This Week’s National CPI Raises Further Questions on CPI Trajectory

This Week’s National CPI Raises Further Questions on CPI Trajectory

By Jim Cline

The latest inflation numbers raises further questions about whether the CPI will continue to decline quickly below 3% as had been predicted. The Bureau of Labor Statistics released US All Cities inflation numbers for March this past Wednesday. Both the National “W” and “U” March indices were reported at 3.5%. That is an increase over the respective 3.1% and 3.2% numbers reported for February.

The Seattle and other regional indices are reported bi-monthly so there are no number March numbers to report there. In our most recent about the February CPI article we suggested:

The last few months of data suggest that inflation might be at least temporarily plateauing. These latest numbers also show that the downward trajectory that had the numbers heading closer to the Fed target of 2% is not yet materializing. 

These numbers suggest that what had been a downward trend in inflation is stalling above 3% (and higher for Metro Seattle inflation).

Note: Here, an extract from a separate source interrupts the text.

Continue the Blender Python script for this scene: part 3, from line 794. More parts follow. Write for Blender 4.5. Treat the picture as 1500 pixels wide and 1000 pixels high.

As the Wall Street Journal explained the situation:

By all measures, inflation has eased substantially since its peak in mid-2022, when CPI data showed that prices had climbed roughly 9% from a year earlier.  But Wednesday’s report reignited fears that the proverbial “last mile” of the inflation fight will be challenging. For example, core CPI had declined on a 12-month basis in every month since March 2023, when it stood at 5.6%, but that streak was broken with the latest price data.

The effect on the stock market this week was predictable. The market declined because it’s becoming clearer that the Fed won’t be reducing interest rates any time soon, and until there’s a clear reduction in inflation.

The larger story here is that most data suggest overall the economy is very strong, and the labor market is certainly very tight with unemployment at records lows and still declining. In a future article, we’ll cover broader developments in the economy and how they may impact labor contract negotiations. But at least as to this report, there are more and more indications that the mid-year CPI data that will impact 2025 negotiations will show national inflation above 3% and Seattle Metro inflation likely above 4%.